Naturally, the skeptics are out in abundance. Vieira dumped his personal Facebook page a few weeks ago, partly in anticipation of more backlash that will come with the show. He describes the battlefield he’s entered as “like trying to get in the middle of politics and religion—it’s a real landmine.”
The critics came out in force after Vieira did a highly watched TEDx talk last year. TED organizers eventually removed his video from the Internet after they decided it didn’t meet their scientific standards.
The Center for American Archaeology did not return requests for an interview, but an expert with the organization evaluated Vieira’s claims for TED, writing: “I can assure you that the archaeological Woodland and Mississippian populations were not giants.”
Norman Muller, the conservator of the Princeton University Art Museum, who has been following the research, isn’t convinced by Vieira’s claims, either. “I don’t buy it,” he says, “Period.”
“For evidence I would need to see a number of 8-10 foot skeletons.

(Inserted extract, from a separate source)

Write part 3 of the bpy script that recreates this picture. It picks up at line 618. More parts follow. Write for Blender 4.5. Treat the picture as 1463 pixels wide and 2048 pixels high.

Not just one extremely long one, since Robert Wadlow [the tallest man in history] was nearly 9 feet tall,” Muller says. “And where are the skeletons with double rows of teeth?”
In conversation, Vieira doesn’t seem like a nutty conspiracy theorist; he comes off as an obsessively curious guy who doesn’t want to toe the scientific line but also would prefer to be taken seriously. “The thrust of what we’re doing is just make the case that further exploration is warranted and justified, not that we have all the answers,” he says.
Others are watching closely. Glenn Kreisberg, vice president of the New England Antiquities Research Association, which has spent half a decade looking into the stone structures in the area and of which Vieira is a member, is impressed with the investigation. He calls it “thorough, comprehensive, and compelling,” but contends that the newspaper articles can’t be taken as evidence. “Reports of ancient giant skeletons have abounded for years, many shown to be hoaxes associated with staged finds to gather attention to a particular community as a tourist attractions,” he says.
“If you're open minded, and believe all there is to know about science is not known and that much about our past is yet to be discovered, then the scientific possibility exists.” Kreisberg says. “Giants are the cornerstone of the myths, legends, and traditions of almost every culture on Earth.”
Vieira says he wants to convey a more multi-dimension version of reality to help break people in scientific fields out of the black-and-white way they’ve been taught to conduct their inquiries. Until he succeeds in this breakthrough, he’ll be plowing away with his clippings and backwoods trampling for a little bit longer.
“We’re going to give [it] our honest effort and if we can’t make a real compelling case, I’ll concede and say it looks like the mystery is unsolved. I would die of embarrassment if [it seemed like] I was trying to pull something over people,” he says, and pledges to give up his cause “if we don’t get our hands on physical evidence very soon.”
If that happens, a DVD of his History Channel show may be locked away for future generations to discover, decode, and then launch their own inexhaustible quests to unearth history’s mythical creatures.